We got a little rain today (and that’s a good thing), but it was just a little. When I got home, the evidence suggested that we’d gotten a little more right here. Even better. And the skies were full of dark clouds. I took my afternoon walk on the theory that my vulnerability would prove an irresistible temptation to the heavens, but it didn’t work (could it be that the universe isn’t specifically engineered to frustrate me? This could crush my entire paradigm!).
But when I sat down to start this post it was raining again. A tentative, Avoidant rain, unsure of its welcome. I didn’t have much hope of it, but lo, it continues, even unto this minute.
The weekend went OK. I didn’t have anyplace to go, so I washed and waxed Mrs. Hermanson and did some repair and staining on the latticework underneath my screen porch.
My treat was the arrival of this object:
This is a Viking saex, hand-made for me by author and knifemaker Michael Z. Williamson. If you’re wondering why a guy who’s been hinting at financial constraints throws away money on things like this, the answer is that I ordered and paid for it a couple years ago, when I was flush, and it’s been delayed for various reasons. So this was a long-awaited pleasure.
I posted about saexes (or seaxes, or saxes, or saekses, ad infinitum) a while back, when I made a sheath for the back-up saex I’d bought for live steel. This knife is not for live steel.

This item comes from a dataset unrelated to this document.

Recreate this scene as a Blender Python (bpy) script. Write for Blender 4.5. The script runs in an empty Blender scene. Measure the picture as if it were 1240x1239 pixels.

This one is fully sharp. Even Crocodile Dundee, I believe, would concede that this is a knife. It’s 16 ½” long.
If you look closely you can see Viking runes inlaid in the side of the blade. These spell out (in Old Norse) a line from the poem, Bjarkamál: “Breast to breast the eagles shall claw each other.” The Bjarkamál was a very popular war poem in the Viking Age. One of King (St.) Olaf’s poets sang it before the Battle of Stiklestad, and this particular line was nearly the last words of Erling Skjalgsson, hero of The Year of the Warrior.
The saex was one of the most common, and prized, weapons in the Dark Ages, and continued to be so long after the Viking Age had passed. It has been suggested that possession of this weapon was restricted to free men, and was a mark of freedom—the Saxons took their name from the weapon. Most men couldn’t afford to invest valuable steel in swords which had no practical use outside of warfare. But every free man had one of these, useable as a machete, a butcher knife and an offensive weapon.
It’s still raining, very lightly. This would be perfect if it just lingered and lingered. I don’t think that’s in the forecast, though. But we’ll take what we can get.